** Begin RECORD EXTRACTS **

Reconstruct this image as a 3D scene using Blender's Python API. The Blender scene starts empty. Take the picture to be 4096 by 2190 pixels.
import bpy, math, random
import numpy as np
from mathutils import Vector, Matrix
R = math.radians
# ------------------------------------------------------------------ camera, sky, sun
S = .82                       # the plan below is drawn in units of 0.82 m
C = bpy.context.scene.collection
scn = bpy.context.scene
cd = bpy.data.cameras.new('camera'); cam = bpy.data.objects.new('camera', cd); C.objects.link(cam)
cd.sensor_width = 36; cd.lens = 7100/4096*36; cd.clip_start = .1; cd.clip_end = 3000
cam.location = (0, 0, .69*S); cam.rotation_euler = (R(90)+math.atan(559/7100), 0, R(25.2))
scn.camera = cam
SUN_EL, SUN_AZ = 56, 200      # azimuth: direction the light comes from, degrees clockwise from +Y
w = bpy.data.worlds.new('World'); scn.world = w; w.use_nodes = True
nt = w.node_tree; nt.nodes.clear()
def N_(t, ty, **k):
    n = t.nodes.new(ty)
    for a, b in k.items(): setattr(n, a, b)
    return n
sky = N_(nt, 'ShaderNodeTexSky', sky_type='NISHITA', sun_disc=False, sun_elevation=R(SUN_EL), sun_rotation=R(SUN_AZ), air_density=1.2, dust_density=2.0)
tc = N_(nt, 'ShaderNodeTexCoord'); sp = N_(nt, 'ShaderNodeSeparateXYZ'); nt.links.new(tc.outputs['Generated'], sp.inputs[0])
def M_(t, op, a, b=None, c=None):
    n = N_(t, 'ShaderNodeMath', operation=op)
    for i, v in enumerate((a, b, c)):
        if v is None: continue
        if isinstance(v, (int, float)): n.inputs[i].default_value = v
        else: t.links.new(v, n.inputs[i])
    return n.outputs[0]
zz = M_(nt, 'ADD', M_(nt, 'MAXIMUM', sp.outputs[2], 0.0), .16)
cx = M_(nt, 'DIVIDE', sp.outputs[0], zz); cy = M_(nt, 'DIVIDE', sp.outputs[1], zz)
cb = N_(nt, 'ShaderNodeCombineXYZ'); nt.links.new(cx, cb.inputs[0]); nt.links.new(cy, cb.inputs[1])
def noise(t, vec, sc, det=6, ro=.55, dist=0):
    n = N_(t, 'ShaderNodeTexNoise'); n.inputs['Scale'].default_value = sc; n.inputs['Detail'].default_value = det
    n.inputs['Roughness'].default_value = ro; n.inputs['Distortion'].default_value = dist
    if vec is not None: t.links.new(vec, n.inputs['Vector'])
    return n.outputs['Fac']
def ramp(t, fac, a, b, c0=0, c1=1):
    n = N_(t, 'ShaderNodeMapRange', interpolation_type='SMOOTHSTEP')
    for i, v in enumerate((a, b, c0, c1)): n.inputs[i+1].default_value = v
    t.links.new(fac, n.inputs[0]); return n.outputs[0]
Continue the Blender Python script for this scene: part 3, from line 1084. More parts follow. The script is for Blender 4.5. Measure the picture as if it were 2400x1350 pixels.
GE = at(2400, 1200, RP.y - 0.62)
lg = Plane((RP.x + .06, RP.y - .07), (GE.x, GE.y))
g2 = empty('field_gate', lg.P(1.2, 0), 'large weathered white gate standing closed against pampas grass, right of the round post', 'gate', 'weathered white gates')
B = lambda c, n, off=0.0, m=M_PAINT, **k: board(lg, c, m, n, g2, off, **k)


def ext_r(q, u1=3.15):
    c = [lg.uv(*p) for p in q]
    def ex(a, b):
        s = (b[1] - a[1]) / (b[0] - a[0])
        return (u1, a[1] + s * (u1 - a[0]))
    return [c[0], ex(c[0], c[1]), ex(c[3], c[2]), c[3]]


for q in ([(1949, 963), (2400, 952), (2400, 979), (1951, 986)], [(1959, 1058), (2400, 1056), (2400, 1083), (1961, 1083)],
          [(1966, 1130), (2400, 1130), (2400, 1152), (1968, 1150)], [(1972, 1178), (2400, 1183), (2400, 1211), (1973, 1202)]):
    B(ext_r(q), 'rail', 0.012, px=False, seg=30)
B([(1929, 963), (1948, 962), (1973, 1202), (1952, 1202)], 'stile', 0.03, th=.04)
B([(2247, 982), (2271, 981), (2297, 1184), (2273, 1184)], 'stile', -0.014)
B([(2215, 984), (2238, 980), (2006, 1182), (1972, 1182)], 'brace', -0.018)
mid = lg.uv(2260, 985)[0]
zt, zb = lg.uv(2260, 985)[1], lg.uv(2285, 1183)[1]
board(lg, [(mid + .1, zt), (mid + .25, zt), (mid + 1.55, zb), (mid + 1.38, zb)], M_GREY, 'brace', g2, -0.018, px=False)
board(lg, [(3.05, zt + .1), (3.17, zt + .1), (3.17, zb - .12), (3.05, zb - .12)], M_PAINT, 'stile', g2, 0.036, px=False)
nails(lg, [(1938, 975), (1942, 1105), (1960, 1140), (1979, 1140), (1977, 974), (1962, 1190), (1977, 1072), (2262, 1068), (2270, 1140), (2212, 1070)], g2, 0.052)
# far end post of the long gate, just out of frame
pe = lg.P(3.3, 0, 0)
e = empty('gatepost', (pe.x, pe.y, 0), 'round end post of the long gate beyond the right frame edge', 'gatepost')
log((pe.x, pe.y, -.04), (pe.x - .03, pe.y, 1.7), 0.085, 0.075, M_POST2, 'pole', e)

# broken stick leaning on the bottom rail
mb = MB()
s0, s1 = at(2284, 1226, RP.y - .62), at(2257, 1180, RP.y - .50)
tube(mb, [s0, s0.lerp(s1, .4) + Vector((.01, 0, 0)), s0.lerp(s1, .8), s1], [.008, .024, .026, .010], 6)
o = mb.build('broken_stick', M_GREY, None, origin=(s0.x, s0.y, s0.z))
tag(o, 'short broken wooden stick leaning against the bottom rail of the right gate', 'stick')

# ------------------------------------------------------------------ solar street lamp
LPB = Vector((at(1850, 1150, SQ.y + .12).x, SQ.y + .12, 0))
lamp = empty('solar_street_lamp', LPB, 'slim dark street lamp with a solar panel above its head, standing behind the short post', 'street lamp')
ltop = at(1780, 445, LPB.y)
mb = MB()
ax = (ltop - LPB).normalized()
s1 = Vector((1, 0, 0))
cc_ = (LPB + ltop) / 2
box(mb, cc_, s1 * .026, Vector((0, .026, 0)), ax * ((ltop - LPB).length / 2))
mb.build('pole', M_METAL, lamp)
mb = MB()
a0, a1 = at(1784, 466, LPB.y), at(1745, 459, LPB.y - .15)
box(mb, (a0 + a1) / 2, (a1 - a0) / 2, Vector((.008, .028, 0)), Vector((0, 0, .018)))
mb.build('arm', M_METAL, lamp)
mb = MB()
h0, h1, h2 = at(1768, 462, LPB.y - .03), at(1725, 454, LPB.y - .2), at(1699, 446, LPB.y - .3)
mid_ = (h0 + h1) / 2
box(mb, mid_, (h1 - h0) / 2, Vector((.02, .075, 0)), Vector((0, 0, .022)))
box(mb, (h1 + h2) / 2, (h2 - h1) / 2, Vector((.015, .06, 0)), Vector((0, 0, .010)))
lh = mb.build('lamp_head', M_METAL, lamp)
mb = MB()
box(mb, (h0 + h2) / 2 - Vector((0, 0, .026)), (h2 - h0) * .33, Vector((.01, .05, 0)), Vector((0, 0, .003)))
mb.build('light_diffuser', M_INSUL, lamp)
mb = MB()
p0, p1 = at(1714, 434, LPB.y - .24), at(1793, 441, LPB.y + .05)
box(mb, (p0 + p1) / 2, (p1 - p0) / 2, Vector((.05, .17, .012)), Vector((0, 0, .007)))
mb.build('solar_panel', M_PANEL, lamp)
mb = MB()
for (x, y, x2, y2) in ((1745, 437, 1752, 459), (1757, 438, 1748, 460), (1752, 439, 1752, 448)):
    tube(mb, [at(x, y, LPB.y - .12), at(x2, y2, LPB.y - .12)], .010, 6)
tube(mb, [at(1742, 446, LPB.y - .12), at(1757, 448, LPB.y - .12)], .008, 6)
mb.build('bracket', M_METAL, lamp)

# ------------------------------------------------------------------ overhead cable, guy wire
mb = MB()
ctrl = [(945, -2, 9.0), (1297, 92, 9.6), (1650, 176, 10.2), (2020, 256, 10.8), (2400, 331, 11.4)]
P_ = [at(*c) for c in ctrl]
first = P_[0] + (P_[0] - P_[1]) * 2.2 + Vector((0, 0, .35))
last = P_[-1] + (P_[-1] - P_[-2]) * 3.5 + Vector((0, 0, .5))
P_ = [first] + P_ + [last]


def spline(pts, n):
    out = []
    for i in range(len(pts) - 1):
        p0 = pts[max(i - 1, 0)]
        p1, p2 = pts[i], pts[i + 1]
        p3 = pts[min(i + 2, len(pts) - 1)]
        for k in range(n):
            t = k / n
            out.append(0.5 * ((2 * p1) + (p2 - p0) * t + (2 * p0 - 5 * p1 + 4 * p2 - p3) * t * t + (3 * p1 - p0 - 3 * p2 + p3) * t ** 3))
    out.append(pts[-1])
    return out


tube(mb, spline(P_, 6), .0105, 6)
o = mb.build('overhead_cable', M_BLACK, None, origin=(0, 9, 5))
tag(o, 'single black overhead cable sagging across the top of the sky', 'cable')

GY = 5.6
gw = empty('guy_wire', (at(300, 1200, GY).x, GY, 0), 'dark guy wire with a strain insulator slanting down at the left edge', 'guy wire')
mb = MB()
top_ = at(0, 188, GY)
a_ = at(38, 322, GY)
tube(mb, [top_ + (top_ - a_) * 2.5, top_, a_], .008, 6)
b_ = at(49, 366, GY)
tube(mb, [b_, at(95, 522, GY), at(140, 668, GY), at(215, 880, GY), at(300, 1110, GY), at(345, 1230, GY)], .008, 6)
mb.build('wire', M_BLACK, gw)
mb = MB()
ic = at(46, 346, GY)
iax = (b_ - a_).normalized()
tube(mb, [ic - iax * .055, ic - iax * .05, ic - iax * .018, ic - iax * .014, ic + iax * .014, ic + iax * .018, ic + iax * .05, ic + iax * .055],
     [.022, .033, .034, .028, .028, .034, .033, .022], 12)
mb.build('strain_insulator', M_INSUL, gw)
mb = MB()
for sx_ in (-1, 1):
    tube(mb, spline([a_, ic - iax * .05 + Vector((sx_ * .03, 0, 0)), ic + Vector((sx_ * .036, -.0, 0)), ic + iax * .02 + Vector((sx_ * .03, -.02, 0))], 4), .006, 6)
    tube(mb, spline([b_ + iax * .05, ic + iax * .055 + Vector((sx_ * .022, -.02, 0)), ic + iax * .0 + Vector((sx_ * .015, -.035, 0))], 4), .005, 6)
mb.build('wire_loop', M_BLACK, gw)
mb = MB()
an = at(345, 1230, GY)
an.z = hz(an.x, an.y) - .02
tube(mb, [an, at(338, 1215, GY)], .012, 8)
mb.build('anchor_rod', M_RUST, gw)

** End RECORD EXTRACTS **

■ TASK REQUIREMENTS:
Copy out exactly the lines from the one containing "Continue the Blender" to the one containing "return [c[0], ex(c[0], c[1]), ex(c[3], c[2]), c[3]]", both ends inclusive.

■ OUTPUT OF THE TASK:
Continue the Blender Python script for this scene: part 3, from line 1084. More parts follow. The script is for Blender 4.5. Measure the picture as if it were 2400x1350 pixels.
GE = at(2400, 1200, RP.y - 0.62)
lg = Plane((RP.x + .06, RP.y - .07), (GE.x, GE.y))
g2 = empty('field_gate', lg.P(1.2, 0), 'large weathered white gate standing closed against pampas grass, right of the round post', 'gate', 'weathered white gates')
B = lambda c, n, off=0.0, m=M_PAINT, **k: board(lg, c, m, n, g2, off, **k)


def ext_r(q, u1=3.15):
    c = [lg.uv(*p) for p in q]
    def ex(a, b):
        s = (b[1] - a[1]) / (b[0] - a[0])
        return (u1, a[1] + s * (u1 - a[0]))
    return [c[0], ex(c[0], c[1]), ex(c[3], c[2]), c[3]]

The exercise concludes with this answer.